Collage de Eugenia Loli |
Siguiendo una iniciativa de jueves, de la mano de Ame
Les traigo casi una receta de repostería. En la alacena, la tableta de chocolate reposa, tan tranquila, sin imaginar que le daré caza. Parece que hay ingredientes en mi cocina para intentar .un postre. Echo mano a internet. La tableta se ha juntar con mantequilla, en un bol, y darse juntos un baño María. Aceptan el baño con pocas ganas, todo se ha de decir. Han de formar una pasta densa, a golpe de varilla y espátula. Discuten, como era de esperar. La mantequilla, tan fresca de la nevera, anda quejándose al chocolate porque la ensucia, y éste anda esquivo, por la superficie helada que quiere abrazarla, pero acaban entrelazándose en un tango arrabalero, a un ritmo de un allegro vivace desatado. El recipiente queda aparcado, y por el silencio, deduzco una emulsión perfecta poniendo fin a la discusión, en sabio pacto de acoplamiento.

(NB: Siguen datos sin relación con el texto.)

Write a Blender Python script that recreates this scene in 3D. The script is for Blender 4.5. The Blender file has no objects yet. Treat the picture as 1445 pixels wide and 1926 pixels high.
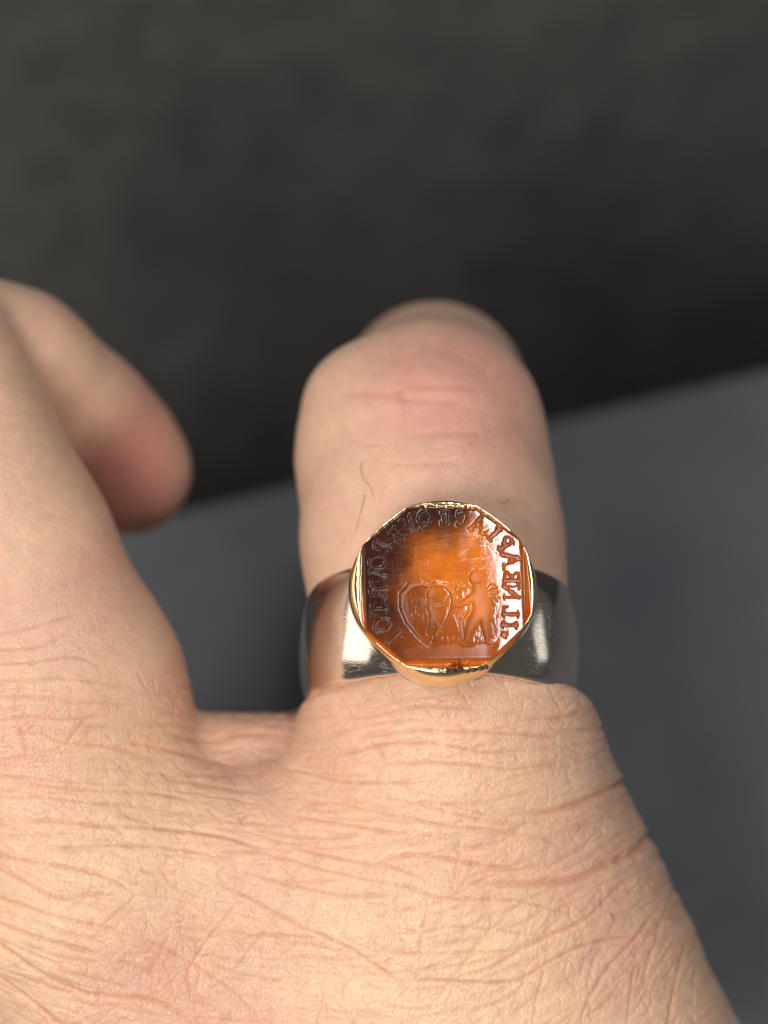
import bpy, math
import numpy as np
from mathutils import Matrix, Vector

# ------------------------------------------------------------------ camera, world, lights
# one unit is one centimetre; the hand is modelled in a frame whose +Z faces the lens and is then
# laid over the table by one rotation (the lens looks down at the table at an angle)
sc = bpy.context.scene
sc.unit_settings.system = 'METRIC'
sc.unit_settings.scale_length = 0.01
col = sc.collection
D = 20.0                       # lens to ring face, cm
S = 5.6 / 1445.0               # cm per photo pixel at the ring face
TILT = math.radians(36.0)
R3 = Matrix.Rotation(TILT, 3, 'X')
Rn = np.array(R3)


def P(px, py, z=0.0):
    k = S * (D - z) / D
    return np.array([(px - 722.5) * k, -(py - 963.0) * k, z])


NT = np.array([0.0, math.sin(TILT), math.cos(TILT)])
H0 = -float(NT @ P(1200, 1300, -7.0))
OFF = np.array([0.0, 0.0, H0])


def W(p):                      # hand frame -> world
    return Vector((Rn @ np.asarray(p, float)) + OFF)


ML = Matrix.Translation(Vector(OFF)) @ R3.to_4x4()

cam = bpy.data.objects.new('camera', bpy.data.cameras.new('camera'))
col.objects.link(cam)
cam.location = W((0, 0, D))
cam.rotation_euler = (TILT, 0, 0)
cam.data.sensor_width = 36.0
cam.data.lens = 36.0 * D / (5.6 * 1926.0 / 1445.0)
cam.data.clip_start = 0.5
cam.data.clip_end = 2000.0
cam.data.dof.use_dof = True
cam.data.dof.focus_distance = D + 0.15
cam.data.dof.aperture_fstop = 0.16
sc.camera = cam

w = bpy.data.worlds.new('World')
sc.world = w
w.use_nodes = True
bg = w.node_tree.nodes['Background']
bg.inputs['Color'].default_value = (1.0, 0.97, 0.93, 1)
bg.inputs['Strength'].default_value = 0.075


def lamp(name, p, aim, sx, sy, power, color, spread=180):
    d = bpy.data.lights.new(name, 'AREA')
    d.shape = 'RECTANGLE'
    d.size, d.size_y = sx, sy
    d.energy = power
    d.color = color
    d.spread = math.radians(spread)
    o = bpy.data.objects.new(name, d)
    col.objects.link(o)
    zl = np.asarray(p, float) - np.asarray(aim, float)
    zl /= np.linalg.norm(zl)
    xl = np.cross([0, 1.0, 0], zl)
    xl /= np.linalg.norm(xl)
    yl = np.cross(zl, xl)
    m = Rn @ np.stack([xl, yl, zl], 1)
    o.location = W(p)
    o.rotation_euler = Matrix([list(q) for q in m]).to_euler()
    return o


lamp('window_light', (-45, 19, 12), (0, -1, -1), 26, 40, 5600, (1.0, 0.93, 0.82))
lamp('skylight', (8.9, 33.0, 41), (0, 0, -1), 5.6, 20, 12500, (1.0, 0.96, 0.92))
lamp('far_window', (46, 7, -1.5), (1, -1, -0.5), 9, 14, 330, (0.93, 1.0, 0.97))
lamp('front_window', (-13, -13, 44), (0, -1.5, -1), 20, 20, 21000, (1.0, 0.92, 0.80))

sc.view_settings.view_transform = 'Standard'
sc.view_settings.look = 'None'
sc.view_settings.exposure = 0.0
sc.view_settings.gamma = 1.0
sc.cycles.max_bounces = 8
rng = np.random.default_rng(7)


# ------------------------------------------------------------------ helpers
def tag(o, label=None, cat=None, group=None, kind=None):
    for k, v in (('label', label), ('category', cat), ('group', group), ('kind', kind)):
        if v:
            o[k] = v
    return o


def link(name, verts, faces, mat, parent=None, smooth=True):
    me = bpy.data.meshes.new(name)
    verts = np.asarray(verts, dtype=np.float32)
    if isinstance(faces, np.ndarray):
        n, k = faces.shape
        me.vertices.add(len(verts))
        me.vertices.foreach_set('co', verts.ravel())
        me.loops.add(n * k)
        me.loops.foreach_set('vertex_index', faces.astype(np.int32).ravel())
        me.polygons.add(n)
        me.polygons.foreach_set('loop_start', np.arange(0, n * k, k, dtype=np.int32))
        me.polygons.foreach_set('loop_total', np.full(n, k, dtype=np.int32))
        me.update(calc_edges=True)
    else:
        me.from_pydata([tuple(v) for v in verts], [], faces)
        me.update()
    me.validate()
    me.polygons.foreach_set('use_smooth', np.full(len(me.polygons), smooth))
    me.materials.append(mat)
    o = bpy.data.objects.new(name, me)
    col.objects.link(o)
    if parent:
        o.parent = parent
    return o


def set_color(o, name, rgb):
    a = o.data.color_attributes.new(name, 'FLOAT_COLOR', 'POINT')
    c = np.ones((len(rgb), 4), dtype=np.float32)
    c[:, :rgb.shape[1]] = rgb
    a.data.foreach_set('color', c.ravel())


def smoothstep(a, b, x):
    t = np.clip((x - a) / (b - a), 0, 1)
    return t * t * (3 - 2 * t)


def noise2(shape, cell, seed, aniso=1.0):
    """smooth value noise on a pixel raster, feature size cell (x cell = cell*aniso)"""
    r = np.random.default_rng(seed)
    h, wd = shape
    cy, cx = cell, cell * aniso
    ny, nx = int(h / cy) + 4, int(wd / cx) + 4
    g = r.standard_normal((ny, nx))
    y = np.arange(h) / cy
    x = np.arange(wd) / cx
    return cubic_sample(g, y[:, None] + np.zeros((1, wd)), x[None, :] + np.zeros((h, 1)))


def cubic_sample(g, y, x):
    iy = np.floor(y).astype(int)
    ix = np.floor(x).astype(int)
    fy, fx = y - iy, x - ix
    fy = fy * fy * (3 - 2 * fy)
    fx = fx * fx * (3 - 2 * fx)
    ny, nx = g.shape
    a = g[iy % ny, ix % nx]
    b = g[iy % ny, (ix + 1) % nx]
    c = g[(iy + 1) % ny, ix % nx]
    d = g[(iy + 1) % ny, (ix + 1) % nx]
    return (a * (1 - fx) + b * fx) * (1 - fy) + (c * (1 - fx) + d * fx) * fy


def noise_at(y, x, seed, n=256):
    g = np.random.default_rng(seed).standard_normal((n, n))
    return cubic_sample(g, y, x)


def material(name):
    m = bpy.data.materials.new(name)
    m.use_nodes = True
    nt = m.node_tree
    return m, nt, nt.nodes['Principled BSDF']


def node(nt, kind, **kw):
    n = nt.nodes.new(kind)
    for k, v in kw.items():
        setattr(n, k, v)
    return n


# ------------------------------------------------------------------ materials
def mat_skin():
    m, nt, b = material('skin')
    at = node(nt, 'ShaderNodeAttribute', attribute_name='tone')
    tc = node(nt, 'ShaderNodeTexCoord')
    n1 = node(nt, 'ShaderNodeTexNoise')
    n1.inputs['Scale'].default_value = 9.0
    n1.inputs['Detail'].default_value = 6.0
    nt.links.new(tc.outputs['Object'], n1.inputs['Vector'])
    ramp = node(nt, 'ShaderNodeMapRange')
    ramp.inputs['From Min'].default_value = 0.25
    ramp.inputs['From Max'].default_value = 0.75
    ramp.inputs['To Min'].default_value = 0.93
    ramp.inputs['To Max'].default_value = 1.07
    nt.links.new(n1.outputs['Fac'], ramp.inputs['Value'])
    mul = node(nt, 'ShaderNodeVectorMath', operation='SCALE')
    nt.links.new(at.outputs['Color'], mul.inputs[0])
    nt.links.new(ramp.outputs['Result'], mul.inputs['Scale'])
    nt.links.new(mul.outputs['Vector'], b.inputs['Base Color'])
    b.inputs['Subsurface Weight'].default_value = 0.75
    b.inputs['Subsurface Radius'].default_value = (1.0, 0.42, 0.22)
    b.inputs['Subsurface Scale'].default_value = 0.060
    b.inputs['Specular IOR Level'].default_value = 0.6
    # fine pores and micro lines
    v = node(nt, 'ShaderNodeTexVoronoi', feature='DISTANCE_TO_EDGE')
    v.inputs['Scale'].default_value = 26.0
    nt.links.new(tc.outputs['Object'], v.inputs['Vector'])
    vm = node(nt, 'ShaderNodeMapRange')
    vm.inputs['From Max'].default_value = 0.12
    nt.links.new(v.outputs['Distance'], vm.inputs['Value'])
    n2 = node(nt, 'ShaderNodeTexNoise')
    n2.inputs['Scale'].default_value = 70.0
    n2.inputs['Detail'].default_value = 3.0
    nt.links.new(tc.outputs['Object'], n2.inputs['Vector'])
    add = node(nt, 'ShaderNodeMath', operation='MULTIPLY_ADD')
    add.inputs[1].default_value = 0.35
    nt.links.new(vm.outputs['Result'], add.inputs[0])
    nt.links.new(n2.outputs['Fac'], add.inputs[2])
    bp = node(nt, 'ShaderNodeBump')
    bp.inputs['Strength'].default_value = 0.85
    bp.inputs['Distance'].default_value = 0.006
    nt.links.new(add.outputs['Value'], bp.inputs['Height'])
    nt.links.new(bp.outputs['Normal'], b.inputs['Normal'])
    rr = node(nt, 'ShaderNodeMapRange')
    rr.inputs['To Min'].default_value = 0.25
    rr.inputs['To Max'].default_value = 0.47
    nt.links.new(n2.outputs['Fac'], rr.inputs['Value'])
    nt.links.new(rr.outputs['Result'], b.inputs['Roughness'])
    return m


def mat_metal(name, color, rough, scratch=0.15, bumpd=0.0012):
    m, nt, b = material(name)
    b.inputs['Base Color'].default_value = (*color, 1)
    b.inputs['Metallic'].default_value = 1.0
    tc = node(nt, 'ShaderNodeTexCoord')
    mp = node(nt, 'ShaderNodeMapping')
    mp.inputs['Scale'].default_value = (9, 60, 9)
    n = node(nt, 'ShaderNodeTexNoise')
    n.inputs['Scale'].default_value = 2.0
    n.inputs['Detail'].default_value = 5.0
    nt.links.new(tc.outputs['Object'], mp.inputs['Vector'])
    nt.links.new(mp.outputs['Vector'], n.inputs['Vector'])
    n3 = node(nt, 'ShaderNodeTexNoise')
    n3.inputs['Scale'].default_value = 60.0
    n3.inputs['Detail'].default_value = 6.0
    nt.links.new(tc.outputs['Object'], n3.inputs['Vector'])
    r = node(nt, 'ShaderNodeMapRange')
    r.inputs['From Min'].default_value = 0.35
    r.inputs['From Max'].default_value = 0.75
    r.inputs['To Min'].default_value = rough
    r.inputs['To Max'].default_value = rough + scratch
    nt.links.new(n3.outputs['Fac'], r.inputs['Value'])
    nt.links.new(r.outputs['Result'], b.inputs['Roughness'])
    wv = node(nt, 'ShaderNodeTexVoronoi', feature='DISTANCE_TO_EDGE')
    wv.inputs['Scale'].default_value = 7.0
    mp2 = node(nt, 'ShaderNodeMapping')
    mp2.inputs['Scale'].default_value = (1.0, 5.0, 1.0)
    mp2.inputs['Rotation'].default_value = (0.3, 0.5, 0.4)
    nt.links.new(tc.outputs['Object'], mp2.inputs['Vector'])
    nt.links.new(mp2.outputs['Vector'], wv.inputs['Vector'])
    sm = node(nt, 'ShaderNodeMapRange')
    sm.inputs['From Max'].default_value = 0.012
    sm.inputs['To Max'].default_value = 0.5
    nt.links.new(wv.outputs['Distance'], sm.inputs['Value'])
    ad = node(nt, 'ShaderNodeMath', operation='ADD')
    nt.links.new(sm.outputs['Result'], ad.inputs[0])
    nt.links.new(n.outputs['Fac'], ad.inputs[1])
    bp = node(nt, 'ShaderNodeBump')
    bp.inputs['Strength'].default_value = 0.35
    bp.inputs['Distance'].default_value = bumpd
    nt.links.new(ad.outputs['Value'], bp.inputs['Height'])
    nt.links.new(bp.outputs['Normal'], b.inputs['Normal'])
    return m


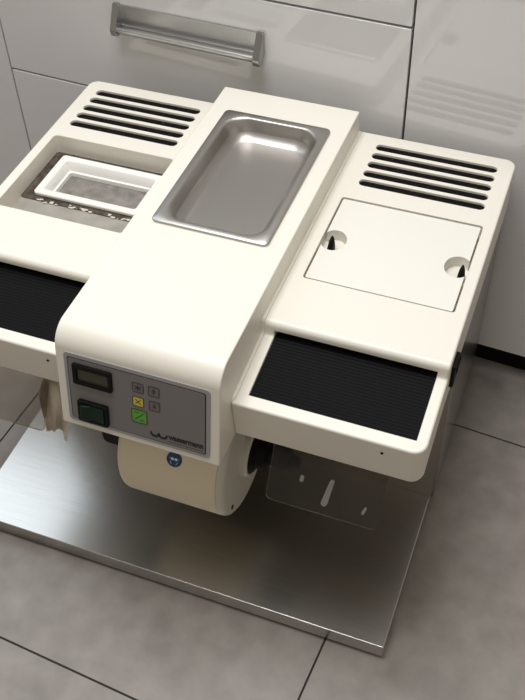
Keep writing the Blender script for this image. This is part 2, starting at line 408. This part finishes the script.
stroke(marks, [(119, 78.5), (119, 83)], 1.5); prism(marks, [(116, 82.3), (122, 82.3), (119, 86.6)], 1.7, 2.3, pf)
merge(key('key', 112, 126.4, 52.6, 67.6, 'key', 'grey key with an arrow pointing down'))
stroke(marks, [(119.2, 60), (119.2, 64.2)], 1.5); prism(marks, [(119.2, 56.2), (122.2, 60.5), (116.2, 60.5)], 1.7, 2.3, pf)
merge(key('key', 90.6, 105.4, 53, 68, 'yellow', 'yellow key with a cross'))
stroke(marks, [(94.5, 57), (101.5, 64)], .9); stroke(marks, [(94.5, 64), (101.5, 57)], .9)
merge(key('key', 88.3, 109, 27, 48, 'green', 'larger green key with a slanted stroke'))
stroke(marks, [(92.5, 31.5), (104.8, 43.5)], 1.0); stroke(marks, [(92.5, 43), (97.5, 43)], .8); stroke(marks, [(99.5, 32), (104.5, 32)], .8)
obj('key_symbols', marks, 'keyline', cp, sharp=0)
# maker's sign: two linked bowls, the name and a fine line under it
logo = bmesh.new()
for cx in (118.4, 129.0):
    o1 = arc(cx, 17.5, 6.4, 172, 368, 18); i1 = arc(cx, 18.6, 4.1, 368, 172, 18)
    prism(logo, o1+i1, 1.6, 2.1, pf)
def text_mesh(s, h, width, a0, b0, bold=.0):
    cu_ = bpy.data.curves.new('t', 'FONT'); cu_.body = s; cu_.size = 1; cu_.offset = bold; cu_.extrude = .02; cu_.resolution_u = 3
    to = bpy.data.objects.new('t', cu_); C.objects.link(to)
    dg = bpy.context.evaluated_depsgraph_get(); me = bpy.data.meshes.new_from_object(to.evaluated_get(dg))
    bpy.data.objects.remove(to); bpy.data.curves.remove(cu_)
    xs = [v.co.x for v in me.vertices]; ys = [v.co.y for v in me.vertices]
    fx = width/(max(xs)-min(xs)); fy_ = h/(max(ys)-min(ys)); x0, y0 = min(xs), min(ys)
    for v in me.vertices: v.co = pf(a0+(v.co.x-x0)*fx, b0+(v.co.y-y0)*fy_, 1.9+v.co.z*8)
    return me
tm = text_mesh('wassermann', 6.6, 45.5, 136.2, 13.4, .035); logo.from_mesh(tm); bpy.data.meshes.remove(tm)
lg = obj('lettering', logo, 'ink', cp, sharp=0)
bm = bmesh.new(); prism(bm, [(136, 9.6), (181.5, 9.6), (181.5, 10.3), (136, 10.3)], 1.6, 1.9, pf); obj('print_line', bm, 'keyline', cp)

# motor drum under the housing
DY, DZ, DR = .120, .2375, .0975
dx0, dx1 = -.394, -.239
bm = bmesh.new()
lathe_x(bm, [(dx0, DR-.012)]+[(dx0+.012-.012*math.cos(math.radians(t)), DR-.012+.012*math.sin(math.radians(t))) for t in (15, 30, 45, 60, 75, 90)]+[(dx1-.012, DR), (dx1-.0105, DR-.001)], DY, DZ)
dr = obj('motor_drum', bm, 'drum', mc, label='beige round motor drum hanging under the control panel')
bm = bmesh.new()
lathe_x(bm, [(dx1-.0105, DR-.0015), (dx1-.009, DR-.0003), (dx1-.006, DR-.0005), (dx1-.003, DR-.002), (dx1-.0008, DR-.0055), (dx1, DR-.010), (dx1+.001, .045), (dx1+.001, .01)], DY, DZ)
ec = obj('end_cap', bm, 'cap', dr, label='greyish end cap of the motor drum')
bm = bmesh.new(); lathe_x(bm, [(dx1+.0008, .040), (dx1+.009, .039), (dx1+.011, .037), (dx1+.011, .034), (dx1+.002, .0335)], DY, DZ, cap=False); obj('bearing_ring', bm, 'cap', dr)
bm = bmesh.new(); lathe_x(bm, [(dx1+.001, .032), (dx1+.014, .030), (dx1+.016, .024), (dx1+.030, .024), (dx1+.032, .017), (dx1+.060, .015), (dx1+.062, .010), (dx1+.075, .008)], DY, DZ); obj('spindle', bm, 'black', dr)
bm = bmesh.new(); lathe_x(bm, [(dx0+.001, .036), (dx0-.010, .035), (dx0-.012, .026), (dx0-.030, .026), (dx0-.032, .017), (dx0-.055, .013), (dx0-.07, .008)], DY, DZ); obj('spindle', bm, 'black', dr)
for an in (215, 95, 335):
    yy = DY+.083*math.cos(math.radians(an)); zz = DZ+.083*math.sin(math.radians(an))
    bm = bmesh.new(); prism(bm, [(yy+.0035*math.cos(t*PI/6), zz+.0035*math.sin(t*PI/6)) for t in range(12)], dx1-.002, dx1+.0012, yz); obj('screw', bm, 'black', dr)
# round blue goggles sign, bent round the drum
def on_drum(cx, ang, a, b, h):
    t = math.radians(ang)-b/DR                     # angle measured from -y towards +z is (180-ang)
    return (cx+a, DY+(DR+h)*math.cos(t), DZ+(DR+h)*math.sin(t))
def disc(cx, ang, poly, h0, h1): 
    bm = bmesh.new(); prism(bm, poly, h0, h1, lambda a, b, h: on_drum(cx, ang, a, b, h)); return bm
SX, SA = -.3085, 149
st = obj('safety_sticker', disc(SX, SA, arc(0, 0, .0108, 0, 350, 35), .0002, .0006), 'blue', dr, label='round blue sticker with a head wearing goggles')
bm = disc(SX, SA, arc(0, -.0008, .0066, 200, 340, 14)+[(.0062, .001), (.0048, .0062), (0, .0078), (-.0048, .0062), (-.0062, .001)], .0006, .0008)
for s_ in (-1, 1):
    pass
obj('sticker_head', bm, 'blue', st)
bm = bmesh.new()
for cx in (-.0026, .0026):
    prism(bm, [(cx+.0021*math.cos(t*PI/8), .0006+.0019*math.sin(t*PI/8)) for t in range(16)], .0008, .0011, lambda a, b, h: on_drum(SX, SA, a, b, h))
prism(bm, [(-.001, .0002), (.001, .0002), (.001, .001), (-.001, .001)], .0008, .0011, lambda a, b, h: on_drum(SX, SA, a, b, h))
for s_ in (-1, 1):
    prism(bm, [(s_*.0048, .0005), (s_*.0066, .0012), (s_*.0066, .0018), (s_*.0048, .0011)], .0008, .0011, lambda a, b, h: on_drum(SX, SA, a, b, h))
    prism(bm, [(s_*.0052, -.0030), (s_*.0058, -.0030), (s_*.0034, -.0072), (s_*.0029, -.0068)], .0008, .0011, lambda a, b, h: on_drum(SX, SA, a, b, h))
obj('sticker_goggles', bm, 'stickwhite', st)

# clear splash shields under both arm rests
s0 = Vector((0, .020, .2895)); s1 = Vector((0, .0755, .389)); sd = (s1-s0).normalized(); sn = Vector((0, -sd.z, sd.y)); SL = (s1-s0).length
for mir in (False, True):
    a, b = (-.1760, -.0315) if not mir else (2*XC+.0315, 2*XC+.1760)
    f = lambda p, q, h: (p, *(s0+sd*q+sn*h).yz)
    sh = obj('splash_shield', bake(P((rrect(a, b, 0, SL, (.008, .008, 0, 0), 5), 0, .003, f)), bevel=.0006, seg=2), 'acrylic', mc, label='scuffed clear plastic splash shield under the %s arm rest' % ('right' if not mir else 'left'))
    if not mir:
        x0 = -.098
        for pl in ([(x0-.008, .014, .003), (x0-.001, .050, .003), (x0+.005, .052, .002), (x0+.003, .035, .003), (x0+.001, .017, .003), (x0-.002, .012, .002)],
                   [(x0-.039, .036, .001), (x0-.038, .046, .001), (x0-.033, .045, .001), (x0-.034, .037, .001)],
                   [(x0+.043, .018, .001), (x0+.047, .028, .001), (x0+.050, .027, .001), (x0+.047, .016, .001)]):
            bm = bmesh.new(); prism(bm, fillet(pl, 3), .0031, .0033, f); obj('scuff_mark', bm, 'scuff', sh, label='whitish scuff on the clear shield')

# ------------------------------------------------------------------ dusty film hanging beside the panel
bm = bmesh.new()
nu, nv = 16, 18
g_ = []
for j in range(nv+1):
    v = j/nv; row = []
    for i in range(nu+1):
        u = i/nu
        w = .017+.013*math.sin(PI*min(1, .12+v*.78))
        x = -.471+(u-.5)*2*w+.002*math.sin(9*v+5*u)
        y = .052-.030*v+.012*math.sin(u*PI*1.2+.4)+.003*math.sin(7*u+4*v)+.002*math.sin(17*u)
        z = .384-(.098+.008*math.sin(PI*u)+.003*math.sin(u*13)+.0025*math.sin(u*29+1)-.014*max(0, u-.7)/.3)*v
        row.append(bm.verts.new((x, y, z)))
    g_.append(row)
for j in range(nv):
    for i in range(nu): bm.faces.new((g_[j][i], g_[j][i+1], g_[j+1][i+1], g_[j+1][i]))
bmesh.ops.recalc_face_normals(bm, faces=bm.faces[:])
bmesh.ops.solidify(bm, geom=bm.faces[:], thickness=.0008)
tag(obj('plastic_film', bm, 'film', sharp=0), 'crumpled dusty brown plastic film hanging under the left arm rest beside the control panel', 'plastic film')

# ------------------------------------------------------------------ steel tray in the top
px0, px1, py0, py1 = -.4123, -.2503, .240, .5049
def tr(i, r, z): return [(a, b, z) for a, b in rrect(px0+i, px1-i, py0+i, py1-i, r, 8)]
ZM = .4985
rings = [tr(.0012, .007, ZM+.0004), tr(0, .008, ZM+.0008), tr(0, .008, ZM+.0028), tr(.0008, .0075, ZM+.0036), tr(.0095, .027, ZM+.0036), tr(.0112, .029, ZM+.0030), tr(.0125, .031, ZM+.0008)]
for t in range(0, 91, 15):
    c_, s_ = math.cos(math.radians(t)), math.sin(math.radians(t)); rings.append(tr(.0165+.012*(1-c_), .033-.008*(1-c_), ZM-.014-.012*s_))
rings.append(tr(.034, .016, ZM-.0262))
inner = [tr(.034, .016, ZM-.0272), tr(.0285, .021, ZM-.0272), tr(.0155, .033, ZM-.014), tr(.0118, .031, ZM-.0004), tr(.0012, .007, ZM+.0004)]
bm = bmesh.new()
vr = [[bm.verts.new(p) for p in r] for r in rings+inner]
n = len(vr[0])
for k, (a, b) in enumerate(zip(vr, vr[1:])):
    if k == len(rings)-1: continue
    for i in range(n): bm.faces.new((a[i], a[(i+1) % n], b[(i+1) % n], b[i]))
bm.faces.new(vr[len(rings)-1]); bm.faces.new(vr[len(rings)][::-1])
bmesh.ops.remove_doubles(bm, verts=bm.verts[:], dist=1e-6)
bmesh.ops.recalc_face_normals(bm, faces=bm.faces[:])
tag(obj('steel_tray', bm, 'tray', sharp=55), 'shallow rectangular stainless steel tray set into the top of the middle housing', 'tray')

# ------------------------------------------------------------------ light
def area(name, loc, target, sx, sy, power, col):
    l = bpy.data.lights.new(name, 'AREA'); l.shape = 'RECTANGLE'; l.size = sx; l.size_y = sy; l.energy = power; l.color = col
    o = bpy.data.objects.new(name, l); C.objects.link(o); o.location = loc
    o.rotation_euler = (Vector(target)-Vector(loc)).to_track_quat('-Z', 'Y').to_euler(); return o
area('window_daylight', (-1.75, 1.16, 1.85), (-.5, -.1, .5), 1.6, 1.3, 16, (.78, .89, 1.))
area('ceiling_lamp', (-.42, .18, 2.4), (-.3, .2, .2), 1.1, .9, 37, (.98, .985, 1.))
w = bpy.data.worlds.new('room light'); bpy.context.scene.world = w; w.use_nodes = True
w.node_tree.nodes['Background'].inputs[0].default_value = (1., .90, .77, 1); w.node_tree.nodes['Background'].inputs[1].default_value = .36

# ------------------------------------------------------------------ camera
cam = bpy.data.cameras.new('camera'); co = bpy.data.objects.new('camera', cam); C.objects.link(co)
cam.sensor_width = 36; cam.lens = 36*975.508/700; cam.clip_start = .02
Rm = ((.9365519769610348, -.2535727941119244, -.24201494279620217), (.3496733300580321, .6276441291935377, .6955511550813588), (-.024473591818610443, -.73604598034033, .6764889933534312))
rot = Matrix([[Rm[i][0], Rm[i][2], -Rm[i][1]] for i in range(3)]).to_4x4()
co.matrix_world = Matrix.Translation((.085755, -.620387, 1.314231)) @ rot
sc = bpy.context.scene; sc.camera = co
vs = sc.view_settings
sc.display_settings.display_device = 'sRGB'
vs.view_transform = 'Standard'; vs.look = 'None'; vs.gamma = 1; vs.use_curve_mapping = False; vs.exposure = 0.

En otro bol he puesto cuatro huevos, cuyas yemas bailongas juegan con el tenedor al pilla-pilla, mientras el azúcar espera con aire circunspecto sobre la encimera, en su bolsa naranja y blanca. Estos huevos - dice el azúcar-, siempre resbalando. Doña azúcar es consciente de su importancia y los setenta gramos, de blanca nieve, los voy dejando deslizar, confirmando cómo se eriza y se entremete con los colores anaranjados de un puro ballet, en una danza del vientre que quiere salirse del recipiente por dos veces. La varilla está exultante con sus sonidos metálicos contra la loza, tanto, que alegran al canario y le provocan un trino.
El horno entretanto anda pidiendo que lo alimenten y ese calorcito por las piernas resulta confortable. La nieve ha hecho acto de presencia en la ciudad. La harina espera en el estante, tan impoluta, tan fina ella, queriendo vestir de máscara veneciana todo lo que toca Anda exaltada y nerviosa porque sabe que es imprescindible.
Se han de fusionar los ingredientes ya usados y añadir el harina, la diva de la fiesta. Como apoteosis final mezclo todo en un bol extra grande , dejando que los diminutos copos blancos de unos setenta gramos a ojo de buen cubero, al fin se avengan a conjugar los verbos del mezclar y del fusionar entre mis manos, que notan la húmeda tibieza del aroma a chocolate y dulce sueño de algún bizcocho infantil.
El molde tiene forma rectangular. Es hondo, como los afectos, y está engrasado por la risa de confirmar, que tal vez, por puro azar, tras unos diez minutos a fuego medio de un horno de pan sin miga, acabe saliendo un coulant de chocolate. Quizás.